"It was never designed or meant to be used as a combat rifle."
Wrong, Ruger sought combat orders. The fact that other nations in the 1970's didn't choose it was the fact that many were still using the FAL, others were trying the AR, and none of them wanted a wooden stock. However, for the first several decades, the Ruger was the rifle of choice for virtually all police forces in America. The AR has largely replaced it but that was due in no way to failings of the Ruger. The AR came as pollice became more militaristic. Even then, that is not the AR's fault, but the Minis in service had been in service for several decades - it is not uncommon to surplus arms in service for 30 years. Even so, the AR that replaced the Mini is NOT the AR that competed against the Mini. Nobody replaced the Mini 14 with an AR design of the same era.
You can't really compare, as there are no Blackthornes making Mini-designs. But the Mini-14 is a solid, well-built rifle regardless of AR aficionados' preferences. Yet, they compare the current AR to the Mini, a design which is 40 years old. Admittedly, Ruger didn't update the Mini 14 and it's current rifles are no longer really geared towards the military markets any more, but when apples and apples, Mini 14 of 1970's to AR of 1970's, and the two rifles are far more comparable. The basic design of the Mini is in no way at fault here.
The m14 is obsolete only as a general issue infantry rifle and even then solely because it was a full-power rifle that arrived on the scene at the dawning of the assault rifle. As a DMR, it still shines. Yet, the M16 is also obsolete as you could do nothing at all with the platform other than shoot it - scoping was a real joke. No major combat force uses the M16 of the same design era as the Mini these days.
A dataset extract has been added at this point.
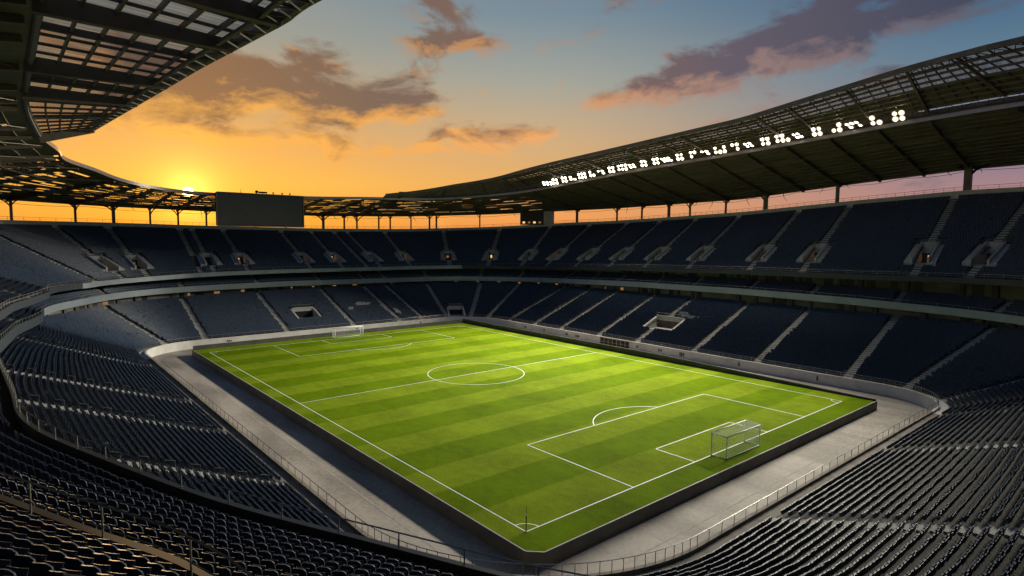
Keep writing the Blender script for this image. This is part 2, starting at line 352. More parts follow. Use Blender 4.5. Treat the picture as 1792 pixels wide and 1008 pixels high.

The original AR upper - the one in use when the Mini came out - could not mount optics worth a crap and the iron sights had limited adjustability. The current AR is not a 50 year adopted rifle as many now claim, as the rifle they carry now bears little affinity with the originals beyond trigger group, bolt, and receiver. You can customize an m16 no better than a Mini-14. You have to replace major parts of the m16 to customize it (IE, completely replace the upper and butt stock in order to achieve nirvana). That is alot of changing. I could do the same level of changing with a Mini and end up with the same level of customization and attachment of accessories. It took significant redesign of major components to get the AR to the state by which all judge it today. Give me the redesign time and effort employed on the AR and I could achieve equal results with the Mini. Heck, apply the same EBR updates to the M14 to the Mini and you could get virtually the same.